Input rows:
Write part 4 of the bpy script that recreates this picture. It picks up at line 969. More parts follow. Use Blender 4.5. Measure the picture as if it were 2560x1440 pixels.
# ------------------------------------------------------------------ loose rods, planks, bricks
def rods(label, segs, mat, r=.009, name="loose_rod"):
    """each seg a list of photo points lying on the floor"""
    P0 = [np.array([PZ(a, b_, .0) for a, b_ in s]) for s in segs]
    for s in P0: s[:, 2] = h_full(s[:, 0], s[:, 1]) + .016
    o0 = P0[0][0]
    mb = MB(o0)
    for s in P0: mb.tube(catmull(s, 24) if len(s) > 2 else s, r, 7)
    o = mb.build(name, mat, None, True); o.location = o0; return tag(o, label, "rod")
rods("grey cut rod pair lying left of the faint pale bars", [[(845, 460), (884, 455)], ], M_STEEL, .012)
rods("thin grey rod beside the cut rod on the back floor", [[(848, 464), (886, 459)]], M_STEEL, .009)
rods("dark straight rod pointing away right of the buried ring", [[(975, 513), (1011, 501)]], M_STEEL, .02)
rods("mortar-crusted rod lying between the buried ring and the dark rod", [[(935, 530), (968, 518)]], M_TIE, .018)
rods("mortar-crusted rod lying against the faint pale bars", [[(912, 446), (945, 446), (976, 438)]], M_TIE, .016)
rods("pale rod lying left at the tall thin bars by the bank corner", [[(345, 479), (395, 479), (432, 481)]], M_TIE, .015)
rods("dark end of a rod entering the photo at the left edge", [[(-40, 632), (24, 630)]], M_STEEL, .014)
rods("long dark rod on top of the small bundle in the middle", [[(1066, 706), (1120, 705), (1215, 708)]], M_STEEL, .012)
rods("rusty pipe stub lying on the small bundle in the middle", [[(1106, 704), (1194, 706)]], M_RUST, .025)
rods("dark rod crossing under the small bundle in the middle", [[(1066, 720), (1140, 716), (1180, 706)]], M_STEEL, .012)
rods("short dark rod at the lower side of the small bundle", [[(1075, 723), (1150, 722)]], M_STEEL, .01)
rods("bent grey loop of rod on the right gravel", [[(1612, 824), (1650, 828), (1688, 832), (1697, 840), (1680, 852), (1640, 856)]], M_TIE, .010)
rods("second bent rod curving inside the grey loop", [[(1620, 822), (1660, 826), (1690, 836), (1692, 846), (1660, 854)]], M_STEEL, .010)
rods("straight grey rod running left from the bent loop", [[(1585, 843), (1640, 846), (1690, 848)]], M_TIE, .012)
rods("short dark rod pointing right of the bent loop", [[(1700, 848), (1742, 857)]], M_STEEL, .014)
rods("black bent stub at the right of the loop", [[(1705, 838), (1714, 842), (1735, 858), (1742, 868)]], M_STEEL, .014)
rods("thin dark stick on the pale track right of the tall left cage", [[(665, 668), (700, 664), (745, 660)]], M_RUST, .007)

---

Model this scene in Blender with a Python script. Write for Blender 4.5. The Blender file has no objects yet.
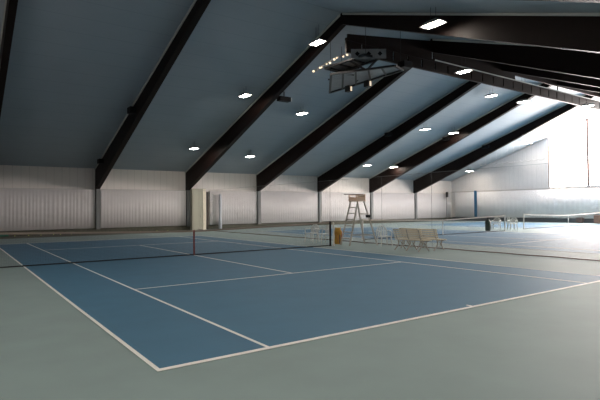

Work to do: Go through the listing above and pull out each line containing the word "Blender".

Answer to this exercise:
Write part 4 of the bpy script that recreates this picture. It picks up at line 969. More parts follow. Use Blender 4.5. Measure the picture as if it were 2560x1440 pixels.
Model this scene in Blender with a Python script. Write for Blender 4.5. The Blender file has no objects yet.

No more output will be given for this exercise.